Prime Minister Boris Johnson says appears P&O 'broke law' with sackings as company says sorry

Prime Minister Boris Johnson has said it appears P&O Ferries "broke the law" when it sacked 800 of its workers.

He told MPs the government will be “taking action” and encouraging workers to do the same.

It comes as the chief executive apologised for its treatment of staff on Wednesday.

Around 800 staff had their contracts terminated with immediate effect on Thursday.

Unions say the workers are being replaced by cheaper agency staff, with RMT claiming the new recruits are being paid just £1.81 per hour.

A P&O ferry remains moored in Dover Credit: PA

“We condemn the callous behaviour of P&O," the prime minister told the Commons.

"I think that it is no way to treat hardworking employees and we will not sit by because under Section 194 of the Trade Unions and Labour Relations Act of 1992 it looks to me as if the company has broken the law and we will be taking action.

"We will also be encouraging employees to take action under the 1996 Employment Rights Act.

“And if the company is found guilty then they face fines running into millions of pounds and in addition we will be taking steps to protect all mariners that are working in UK waters and ensuring they are paid the living wage."

The PM spoke just after P&O Ferries chief executive Peter Hebblethwaite apologised to their former employees.

“I want to say sorry to the people affected and their families for the impact it’s had on them, and also to the 2,200 people who still work for P&O and will have been asked a lot of difficult questions about this.

“Over the last week, I’ve been speaking face-to-face to seafarers and their partners. They’ve lost their jobs and there is anger and shock and I completely understand.

Sacked staff on the P&O Pride of Hull staged a sit-in protest

“We needed fundamental change to make us viable. This was an incredibly difficult decision that we wrestled with but once we knew it was the only way to save the business, we had to act.

“All other routes led to the closure of P&O Ferries.

“I wish there was another way and I’m sorry.”

Mr Hebblethwaite will appear before a joint hearing of the Transport and Business, Energy and Industrial Strategy committees on Thursday.

Protesters outside Maritime House in Dover on Wednesday

Concerns were raised across the UK, as the company also operates routes from Dover, Tilbury, Hull and Teesport to France, and Liverpool to Dublin, as well as Larne to Cairnryan.

Workers protested the sackings in Dover and in Hull, where crews staged a sit-in on a ferry.

Protesters hit the streets again on Wednesday outside Maritime House in Dover, carrying banners with slogans calling to 'save our ferries.'

Labour leader Sir Keir Starmer said as the law stands, it is not illegal to pay seafarers below the national minimum wage even if they are working at UK ports and in UK waters, Sir Keir Starmer has said.

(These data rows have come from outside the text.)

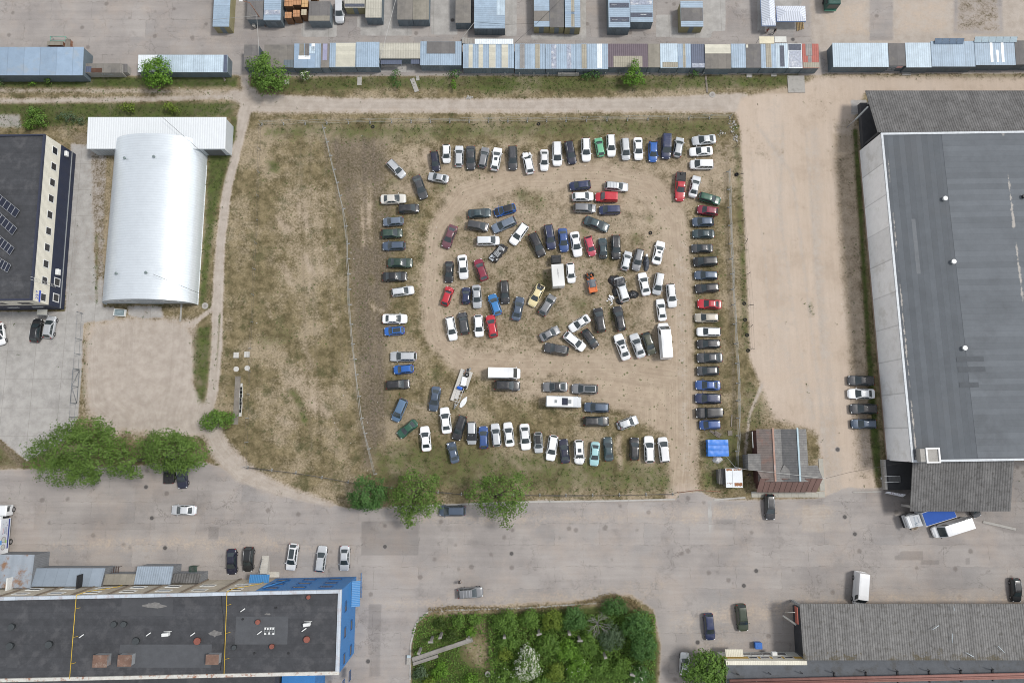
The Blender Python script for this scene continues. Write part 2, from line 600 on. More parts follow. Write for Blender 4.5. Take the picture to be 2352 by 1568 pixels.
lay('G', sd_poly([(1618, 985), (1700, 985), (1706, 1122), (1615, 1125)]), .5, 14)
lay('B', sd_line([(1668, 330), (1676, 600), (1688, 980)], 8), .45, 12)
lay('B', sd_poly([(880, 900), (1000, 940), (1100, 960), (1100, 1010), (900, 1010)]), .3, 25)
for gx_, gy_, gr_ in ((945, 400, 10), (1010, 425, 14), (905, 425, 16), (1050, 500, 8), (1195, 445, 14), (1230, 460, 20), (1460, 545, 12), (1490, 500, 8), (1395, 590, 14), (1010, 560, 7),
     (870, 470, 10), (900, 600, 8), (850, 640, 9), (930, 740, 10), (945, 640, 8), (930, 870, 8), (1230, 560, 18), (1250, 650, 22), (1330, 700, 20), (1300, 640, 14), (1150, 620, 8),
     (1010, 620, 9), (1190, 590, 7), (1410, 720, 12), (1290, 740, 12), (1000, 850, 10), (1380, 960, 8), (1460, 1000, 9), (1200, 960, 14), (1340, 530, 9), (1430, 440, 7)):
 lay('G', sd_line([(gx_, gy_), (gx_ + 3, gy_ + 4)], gr_), .38, gr_)
weed(sd_poly([(880, 330), (1690, 330), (1690, 1120), (880, 1120)]), .55, 20)
weed(sd_poly([(1180, 540), (1480, 540), (1480, 760), (1180, 760)]), .85, 30)
weed(sd_poly([(600, 290), (880, 290), (880, 1080), (575, 1070)]), .4, 20)
weed(sd_poly([(570, 178), (1840, 176), (1820, 215), (570, 220)]), .7, 10)
weed(sd_poly([(1905, 300), (1985, 300), (2015, 1000), (1960, 1000)]), .45, 14)
weed(sd_poly([(-200, 180), (545, 178), (545, 300), (-200, 300)]), .8, 10)
# --- the street and its yards
lay('A', sd_poly([(-700, 1092), (60, 1078), (300, 1070), (470, 1062), (520, 1078), (565, 1106), (640, 1132), (720, 1150), (800, 1168), (900, 1166), (1240, 1150), (1552, 1148), (1560, 1134),
    (1612, 1132), (1640, 1146), (1712, 1150), (1885, 1146), (1945, 1120), (2090, 1125), (2900, 1150), (2900, 2400), (-700, 2400)]), .96, 6)
lay('P', sd_line([(472, 955), (505, 1030), (555, 1085), (640, 1125), (760, 1160)], [14, 26, 26, 16, 8]), .75, 12)
lay('P', sd_line([(900, 1185), (1200, 1195), (1560, 1180), (1700, 1170)], 16), .4, 18)
lay('P', sd_line([(870, 1395), (1060, 1385), (1300, 1375), (1520, 1370)], 14), .45, 16)
lay('S', sd_line([(1640, 1400), (1760, 1390), (2352, 1380)], 22), .3, 25)
lay('S', sd_line([(200, 1240), (480, 1250), (640, 1240)], 16), .22, 25)
lay('P', sd_poly([(1560, 1150), (1900, 1150), (1900, 1240), (1700, 1250), (1560, 1220)]), .3, 25)
lay('C', sd_poly([(2010, 1068), (2420, 1068), (2420, 1140), (2080, 1140), (2030, 1128)]), .3, 10)
# --- the planted island
lay('', sd_poly([(940, 1620), (942, 1480), (955, 1430), (985, 1402), (1040, 1392), (1370, 1374), (1450, 1362), (1502, 1398), (1520, 1480), (1512, 1620)]), .95, 6)
lay('G', sd_poly([(945, 1640), (946, 1490), (958, 1440), (990, 1414), (1040, 1412), (1370, 1392), (1490, 1402), (1512, 1480), (1505, 1640)]), .9, 7)
lay('', sd_line([(1110, 1450), (1090, 1500), (1130, 1520)], 28), .7, 22)
lay('S', sd_line([(990, 1402), (1100, 1396), (1360, 1380), (1440, 1368), (1480, 1380)], 4), .3, 5)
LANE[(U > 1650) & (Vv > 180) & (Vv < 1140)] = 9.0
lay('S', sd_poly([(200, 735), (450, 735), (450, 770), (200, 770)]), .45, 14)
lay('S', sd_line([(205, 770), (200, 850), (208, 930), (260, 975)], 10), .5, 12)
lay('P', sd_poly([(222, 770), (260, 752), (300, 748), (400, 752), (425, 775), (432, 820), (432, 880), (468, 950), (452, 980), (360, 975), (260, 962), (222, 930), (215, 850), (212, 800)]), .9, 14)
for pts_, r_, w_ in (([(1740, 290), (1820, 400), (1850, 640), (1885, 930), (1905, 1130)], 5, .5), ([(1725, 350), (1758, 600), (1775, 860)], 4, .45), ([(1800, 290), (1790, 480), (1830, 760), (1870, 960)], 3, .45), ([(1850, 300), (1868, 520), (1890, 820)], 4, .5)):
 lay('P', sd_line(pts_, r_), w_, 5)
for a_, b_, c_, w_ in ((1745, 345, 22, .3), (1790, 335, 14, .22), (1730, 420, 12, .22), (1830, 560, 20, .18), (1780, 760, 24, .2), (1850, 900, 16, .2), (1900, 1060, 16, .25), (1720, 300, 10, .25), (1880, 240, 20, .2)):
 lay('B', sd_line([(a_, b_), (a_ + 6, b_ + 14)], c_), w_, c_)
for x0_, y0_, x1_, y1_, r_, w_ in ((700, 590, 722, 632, 5, .7), (715, 640, 708, 676, 4, .6), (690, 470, 704, 520, 8, .5), (650, 610, 668, 650, 9, .45), (735, 600, 742, 640, 5, .45), (640, 505, 660, 525, 8, .45), (760, 700, 768, 760, 7, .4), (700, 800, 716, 840, 8, .45), (640, 960, 676, 978, 9, .45), (724, 930, 750, 950, 12, .5),
        (615, 700, 620, 730, 6, .4), (770, 560, 776, 610, 5, .4), (832, 480, 836, 560, 3, .6), (848, 470, 846, 520, 3, .6), (858, 700, 880, 720, 5, .55), (845, 690, 860, 712, 3, .5), (930, 805, 950, 812, 7, .5), (905, 430, 960, 440, 9, .5), (980, 350, 992, 380, 9, .6), (950, 930, 985, 940, 8, .45)):
 lay('S', sd_line([(x0_, y0_), (x1_, y1_)], r_), w_, r_ + 3)
for x_ in (690, 712, 748, 772, 836, 858):
 lay('B', sd_line([(x_, 320), (x_ + 8, 700), (x_ + 26, 1040)], 3.5), .4, 5)
lay('P', sd_poly([(205, 745), (300, 728), (440, 735), (452, 800), (446, 900), (486, 960), (470, 1000), (350, 1000), (240, 1000), (198, 950), (196, 840)]), .55, 26)
lay('P', sd_line([(380, 985), (440, 980), (490, 985)], 16), .6, 14)
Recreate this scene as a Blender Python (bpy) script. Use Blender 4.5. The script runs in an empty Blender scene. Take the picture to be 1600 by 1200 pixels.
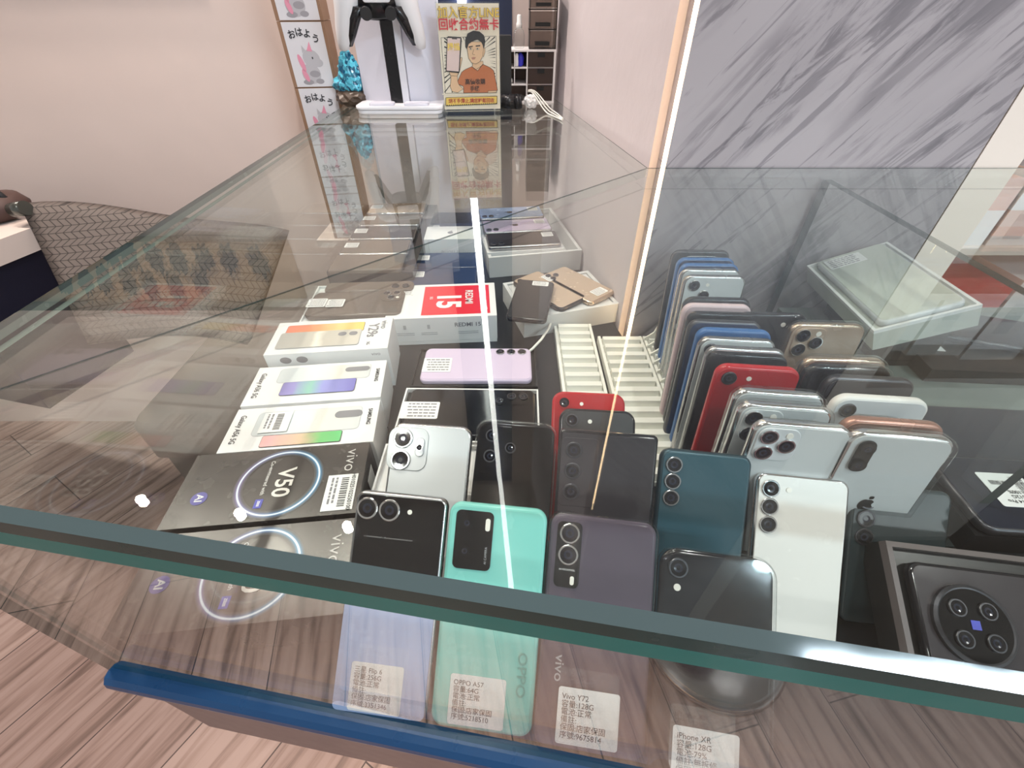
import bpy, math, random
from mathutils import Vector, Matrix, Euler
R = math.radians
sc = bpy.context.scene
COL = sc.collection
random.seed(7)
# ------------------------------------------------------------------ camera / view
CAMZ = 1.1475                      # eye height; the glass counter top is at 0.9975
PITCH = 40.9
F = 693.0
cam = bpy.data.objects.new('camera', bpy.data.cameras.new('camera'))
COL.objects.link(cam)
cam.location = (0, 0, CAMZ)
cam.rotation_euler = (R(90 - PITCH), 0, 0)
cam.data.sensor_width = 36
cam.data.lens = F / 1600 * 36
cam.data.clip_start = 0.01
sc.camera = cam
sc.view_settings.view_transform = 'Standard'
sc.view_settings.look = 'None'
sc.view_settings.gamma = 1
sc.view_settings.use_curve_mapping = False
sc.view_settings.exposure = -0.16
sc.cycles.max_bounces = 10
sc.cycles.transparent_max_bounces = 32
sc.cycles.glossy_bounces = 6
sc.cycles.sample_clamp_indirect = 4
# world: soft light of the open shop behind the viewer
w = bpy.data.worlds.new('shop_light'); sc.world = w; w.use_nodes = True
w.node_tree.nodes['Background'].inputs[0].default_value = (1.0, 0.93, 0.90, 1)
w.node_tree.nodes['Background'].inputs[1].default_value = 0.50

def lamp(name, kind, loc, energy, color=(1, 1, 1), size=.1, rot=(0, 0, 0), size_y=None, spot=None, blend=.6):
    l = bpy.data.lights.new(name, kind); l.energy = energy; l.color = color
    if kind == 'AREA':
        l.size = size
        if size_y: l.shape = 'RECTANGLE'; l.size_y = size_y
    else:
        l.shadow_soft_size = size
    if kind == 'SPOT': l.spot_size = R(spot or 90); l.spot_blend = blend
    o = bpy.data.objects.new(name, l); COL.objects.link(o)
    o.location = loc; o.rotation_euler = rot
    return o
CEIL = 2.33
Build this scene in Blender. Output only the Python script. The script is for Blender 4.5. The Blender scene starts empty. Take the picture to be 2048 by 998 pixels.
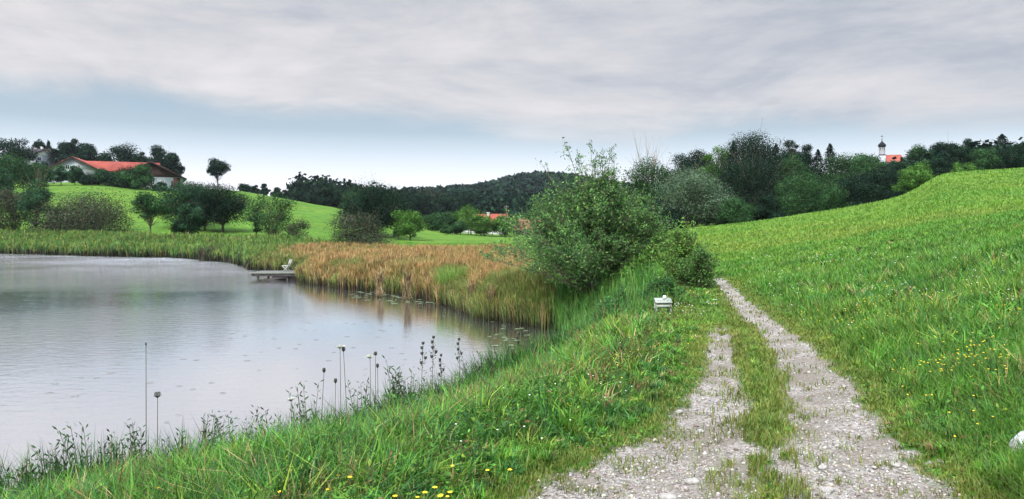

At Prime Minister's Questions, he told the Commons: "DP World must be quaking in their boots. The Prime Minister says how disappointed he is in them whilst handing them #50 million.

"The Prime Minister said about the law ... speaking of hollow reviews, as the law stands it is not illegal to pay seafarers below the national minimum wage even if they are working at UK ports and in UK waters.

"Two years ago, Prime Minister, his Government admitted that that was unjustifiable. Two years ago. And promised, two years ago, you have guessed it, to review it. Two years on, despite what he says today, nothing has been done leaving the gate wide open for P&O.

"British workers don't need another empty review, they need action. So when will the Prime Minister fix that gap in the law?"

Boris Johnson replied: "We are going to address the defects in the 1998 Living Wage Act... Minimum Wage Act and make sure that everybody serving in the UK exclusive economic zone, work in the UK exclusive economic zone gets paid the living wage as people do in the rest of the country."